Il tatuaggio ornamentale di Manzo è concettualmente il raggiungimento di questa libertà, l’esaltazione della donna proveniente da una cultura globale che deve fungere da monito e da esempio: in un mondo globalizzato non si può accettare la violenza e non si deve tollerare il silenzio.
Il Padiglione del Guatemala è a cura di Stefania Pieralice, diretto dal Ministro della Cultura Elder de Jesus Suchite Vargas, in rappresentanza dell’arte guatemalteca partecipa, alla sua terza edizione, la scultrice Elsie Wunderlich.

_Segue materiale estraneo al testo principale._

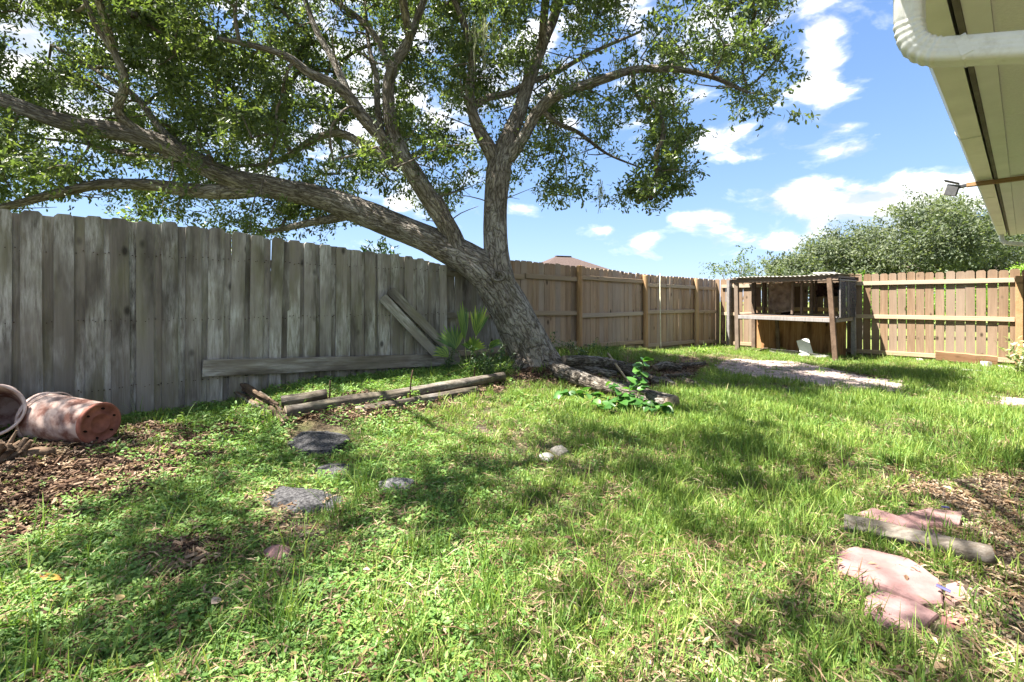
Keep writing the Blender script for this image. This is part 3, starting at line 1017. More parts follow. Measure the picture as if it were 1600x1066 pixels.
# far fence across the end of the yard
far_root = empty('pine_fence', st(SF, 5.75, -.05), ROT_D - math.pi / 2)
tag(far_root, 'warm pine board fence with open gaps across the far end', 'fence')
t = 5.74
i = 0
while t > -3.2:
    top = 1.775 + (1.0 - abs(t - 2.6) / 4) * 0.025 + rnd.uniform(-.012, .012)
    bot = -0.035 + rnd.uniform(-.02, .01)
    me = picket_mesh('picket', 0.135, top - bot, 0.016, 0.028, 900 + i, W_FAR)
    o = inst('picket', me, far_root, (5.75 - t, rnd.uniform(-.003, .003), bot + 0.05), (rnd.uniform(-.005, .005), rnd.uniform(-.007, .007), 0))
    t -= 0.152
    i += 1
for k, (a, b) in enumerate(((5.6, 3.0), (2.98, 0.12), (-0.02, -3.0))):
    for j, z in enumerate((1.585, 0.85, 0.075)):
        rail_obj(st(SF - 0.032, a, z + 0.0), st(SF - 0.032, b, z), 0.042, 0.085, W_NEWX, far_root, 300 + k * 5 + j)
for tp in (5.38, 0.06, -2.4):
    wpost = 0.15 if tp > 5 else 0.11
    beam('post', st(SF - 0.085, tp, -0.1), st(SF - 0.085, tp, 1.66 if tp < 5 else 1.74), 0.07 if tp > 5 else 0.10, wpost, W_GREYPOST if tp > 5 else W_POST, far_root)

# ------------------------------------------------------------------ brick paving patch
pave = empty('paved_path', gpix(1270, 588))
tag(pave, kind='structure')
pv, pf = cham_box(0.191, 0.091, 0.06, 0.007)
pme = bpy.data.meshes.new('paver'); pme.from_pydata(pv, [], pf); pme.materials.append(PAVER)
npav = 0
for poly in (POLY_PAVE, POLY_PAVE2):
    for a in np.arange(3.0, 13.0, 0.1):
        row = int(round(a / 0.1))
        for b in np.arange(-3.0, 6.0, 0.2):
            bb = b + (0.1 if row % 2 else 0.0)
            p = st(a, bb)
            ox = (vnoise(p.x * 3, p.y * 3, 5) - .5) * 0.3
            if not in_poly(np.array([p.x + ox]), np.array([p.y + ox]), poly)[0] or rnd.random() < 0.10:
                continue
            o = inst('paver', pme, pave)
            z = float(gz(p.x, p.y, True)) * 0.5 + float(gz(p.x, p.y, False)) * 0.5
            o.location = Vector((p.x, p.y, z - 0.012 + rnd.uniform(-.005, .005))) - pave.location
            o.rotation_euler = (rnd.uniform(-.02, .02), rnd.uniform(-.02, .02), ROT_D + math.pi / 2 + rnd.uniform(-.025, .025))
            npav += 1
print('pavers', npav)

# ------------------------------------------------------------------ own house: wall, roof, eave with gutter (in view: eave only)
S0, S1 = 1.75, 12.7
house = empty('house', st(S0, -0.55, 0))
tag(house, 'cream painted house eave with gutter and soffit at upper right', 'house')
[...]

In conclusione, esiste oggi la legittimazione del tatuaggio come forma d’arte, il fatto che la Biennale lo abbia dichiarato un autorevole linguaggio dell’arte contemporanea e che l’Alta Moda lo abbia legittimato come nuovo simbolo di eleganza e raffinatezza in occasione della rassegna TATTOO d’HAUTE COUTURE, andata in scena al MAXXI di ROMA, hanno aiutato a livello sociale a cambiare la percezione della popolazione rispetto al tatuaggio stesso: prima non veniva accettato negli ambienti della cultura, ora viene indicato come nuova espressione artistica.
Certamente, è da approfondire questa variazione dovuta a una maggiore coscienza collettiva e a un’acquisizione del dato-tattoo come “estetica corporale”.

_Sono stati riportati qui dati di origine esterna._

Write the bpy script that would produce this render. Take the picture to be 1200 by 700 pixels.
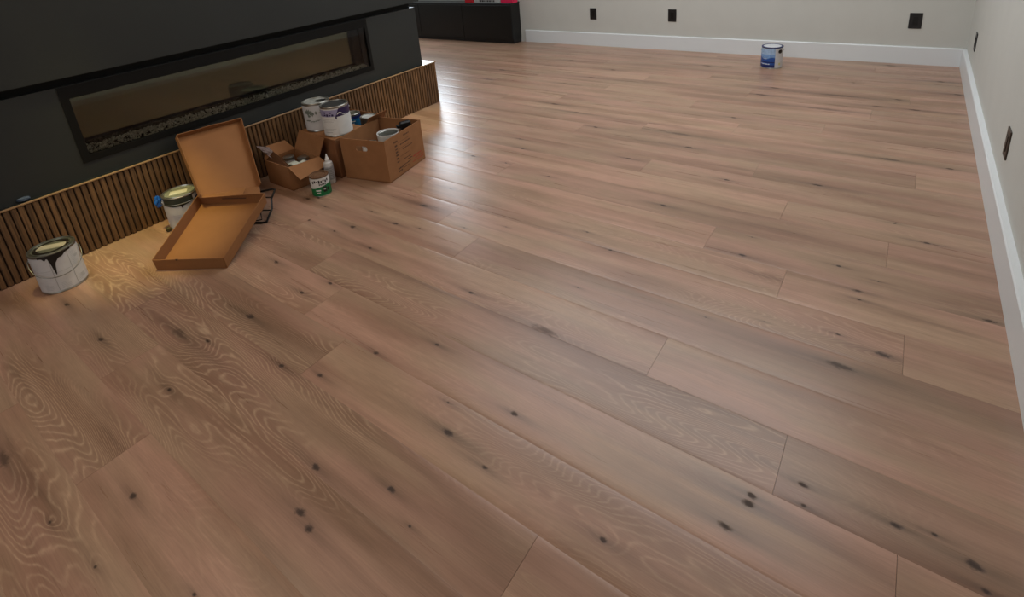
import bpy, bmesh, math, random
from mathutils import Vector, Matrix
from math import sin, cos, pi, radians as R
for o in list(bpy.data.objects): bpy.data.objects.remove(o)
SC = bpy.context.scene; COL = SC.collection
random.seed(7)
# ---------------------------------------------------------------- camera, world, light, exposure
CAM = Vector((-0.385, -5.468, 1.35))
cd = bpy.data.cameras.new('camera'); cam = bpy.data.objects.new('camera', cd); COL.objects.link(cam)
cd.sensor_width = 36; cd.lens = 19.0485; cd.shift_y = -0.17704; cd.clip_start = .02
W = ((0.8119, 0.1281, -0.5696), (0.5779, -0.3148, 0.7529), (-0.0829, -0.9405, -0.3296))
m = Matrix(((W[0][0], -W[0][1], -W[0][2]), (W[1][0], -W[1][1], -W[1][2]), (W[2][0], -W[2][1], -W[2][2])))
cam.matrix_world = Matrix.Translation(CAM) @ m.to_quaternion().to_matrix().to_4x4()
SC.camera = cam
vs = SC.view_settings; vs.view_transform = 'Standard'; vs.look = 'None'; vs.gamma = 1; vs.use_curve_mapping = False
vs.exposure = -0.04
wd = bpy.data.worlds.new('world'); SC.world = wd; wd.use_nodes = True
bg = wd.node_tree.nodes['Background']; bg.inputs[0].default_value = (.75, .85, 1, 1); bg.inputs[1].default_value = 1.0

def area(name, loc, target, sx, sy, power, col, shape='RECTANGLE', spread=180):
    l = bpy.data.lights.new(name, 'AREA'); l.shape = shape; l.size = sx
    if shape in ('RECTANGLE', 'ELLIPSE'): l.size_y = sy
    l.energy = power; l.color = col; l.spread = R(spread)
    o = bpy.data.objects.new(name, l); COL.objects.link(o); o.location = loc
    o.rotation_euler = (Vector(target) - Vector(loc)).to_track_quat('-Z', 'Y').to_euler(); return o
def spot(name, loc, target, power, col, ang, blend, size):
    l = bpy.data.lights.new(name, 'SPOT'); l.energy = power; l.color = col; l.spot_size = R(ang); l.spot_blend = blend; l.shadow_soft_size = size
    o = bpy.data.objects.new(name, l); COL.objects.link(o); o.location = loc
    o.rotation_euler = (Vector(target) - Vector(loc)).to_track_quat('-Z', 'Y').to_euler(); return o
area('window_daylight', (-6.05, -.08, 1.65), (-6.05, -3, 1.5), 1.1, 1.5, 58, (.80, .91, 1))
area('rear_fill', (-1.6, -8.3, 1.7), (-1.6, -3.5, .6), 2.6, 1.4, 20, (.95, .97, 1))  # added cool fill from behind the camera, not a modelled window
area('overhead_fill', (-1.9, -1.8, 2.66), (-1.9, -1.8, 0), 3.0, 2.2, 68, (.93, .97, 1))  # added broad soft fill from above, no such fixture in the room
area('overhead_fill', (-2.4, -5.2, 2.66), (-2.4, -5.2, 0), 2.0, 1.4, 20, (1, .80, .60))  # added warm fill over the near floor, no fixture behind it
spot('fireplace_spotlight', (-3.1, -4.75, 2.64), (-3.33, -4.68, 0), 165, (1, .86, .30), 24, .9, .04)
spot('fireplace_spotlight', (-3.05, -2.75, 2.64), (-3.36, -2.75, 0), 100, (1, .86, .30), 20, .9, .04)

# ---------------------------------------------------------------- helpers
def s2l(c): return tuple((v / 255 / 12.92 if v / 255 <= .04045 else ((v / 255 + .055) / 1.055) ** 2.4) for v in c)
MATS = {}
def mat(name, rgb, rough=.6, metal=0., noise=0., nscale=20., bump=0., spec=.5, stretch=(1, 1, 1), ior=1.45, trans=0, coat=0):
    """rgb is sRGB 0-255. Slight noise variation on colour and optional bump."""
    if name in MATS: return MATS[name]
    m = bpy.data.materials.new(name); m.use_nodes = True; nt = m.node_tree; b = nt.nodes['Principled BSDF']
    c = s2l(rgb); b.inputs['Base Color'].default_value = (*c, 1); b.inputs['Roughness'].default_value = rough
    b.inputs['Metallic'].default_value = metal; b.inputs['Specular IOR Level'].default_value = spec
    b.inputs['IOR'].default_value = ior; b.inputs['Transmission Weight'].default_value = trans; b.inputs['Coat Weight'].default_value = coat
    if noise or bump:
        tc = nt.nodes.new('ShaderNodeTexCoord'); mp = nt.nodes.new('ShaderNodeMapping'); mp.inputs['Scale'].default_value = stretch
        n = nt.nodes.new('ShaderNodeTexNoise'); n.inputs['Scale'].default_value = nscale; n.inputs['Detail'].default_value = 4
        nt.links.new(tc.outputs['Object'], mp.inputs[0]); nt.links.new(mp.outputs[0], n.inputs['Vector'])
        if noise:
            r = nt.nodes.new('ShaderNodeValToRGB'); e = r.color_ramp.elements
            e[0].position = .3; e[1].position = .7
            e[0].color = (*[v * (1 - noise) for v in c], 1); e[1].color = (*[min(1, v * (1 + noise)) for v in c], 1)
            nt.links.new(n.outputs['Fac'], r.inputs[0]); nt.links.new(r.outputs[0], b.inputs['Base Color'])
        if bump:
            bp = nt.nodes.new('ShaderNodeBump'); bp.inputs['Strength'].default_value = bump; bp.inputs['Distance'].default_value = .002
            nt.links.new(n.outputs['Fac'], bp.inputs['Height']); nt.links.new(bp.outputs[0], b.inputs['Normal'])
    MATS[name] = m; return m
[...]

E’ cambiata la visione rispetto al tatuaggio, al tatuato e al tatuatore, rispetto ai decenni scorsi.
Se il tatuaggio è oggi Alta Moda e Arte, vuol dire, probabilmente, che si si distacca dalla percezione precedente che lo collocava solo riferendosi a classi sociali poco credibili, quali galeotti, delinquenti o marinai.
Ora si è normalizzato, grazie ad un lavoro molto lungo, che ha, però, dato i suoi risultati.

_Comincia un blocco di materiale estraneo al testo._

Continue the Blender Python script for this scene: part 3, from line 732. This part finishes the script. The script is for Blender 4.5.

In passato, un duro colpo al mondo del tatuaggio fu dato da Lombroso, che lo evidenziava come elemento distintivo dei criminali, o da Loos, che in “Ornamento e delitto” asseriva come il tatuato se non si trovava in carcere era solo grazie al fatto che non aveva ancora avuto il tempo di compiere le sue azioni delittuose.
Alla luce di tutti questi cambiamenti, il Presidente di ANS Pietro Zocconali ha dichiarato che “Ci si imprimono le proprie certezze”, concetto che trova molti d’accordo.